Hurricane Katrina brought out the worst in many people. Just review the fraud perpetrated on FEMA. Think back to the looting. Stories of evacuees being poor guests and over the top politicians certainly added shades of green to my level of jadedness.
I am reminded of a line in the Bible attributed to Jesus. "The poor you will have always." He was stating a fact. No matter what we do, no matter how benevolent we become or no matter what programs are implemented; there will always be poor folks.
The same can be said about people behaving badly, disrespectfully, and dishonorably.
The problem for us as individuals is balance. Are you aware of how negative and cynical you are? With me my level of jadedness moves along a continuum with completely jaded on one end and Pollyanna on the other end. Hopefully I stay somewhere in between.

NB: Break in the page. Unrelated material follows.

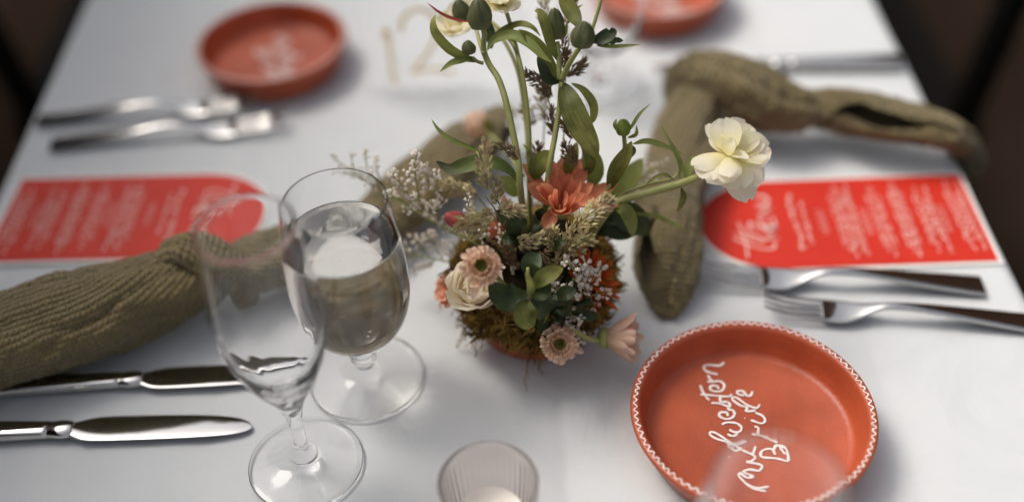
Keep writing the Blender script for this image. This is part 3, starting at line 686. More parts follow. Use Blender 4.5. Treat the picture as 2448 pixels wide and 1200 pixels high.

To repair the damage, you need some of the opposite experiences. You need to see the best in people, witness a heroic deed, see someone give to others not expecting publicity, and just experience good old, innocent, genuine, love.
Friends are usually a good source of this. Family is too, hopefully. The good is everywhere the bad is, it just doesn't jump out at you like the negative stuff does.
Good is quiet, modest, and doesn't look for fanfare. The complaining, negative, entitled, whining, individuals are preceded by marching bands and accompanied with bullhorns.
The devil may shout, but God only has to whisper or move a gentle breeze across your face carrying the smell of freshly cut grass to let you know Who is in charge. Some may use a clenched fist thinking it is powerful, but that pales in comparison to an open loving hand freely offered.
The Yankees may be down 8 - 0 in the third inning, but you know that somehow they will win. Good and bad is the same way. We know that good will conquer evil.
You can wait around for that to happen, or you can start making it so in your life right now.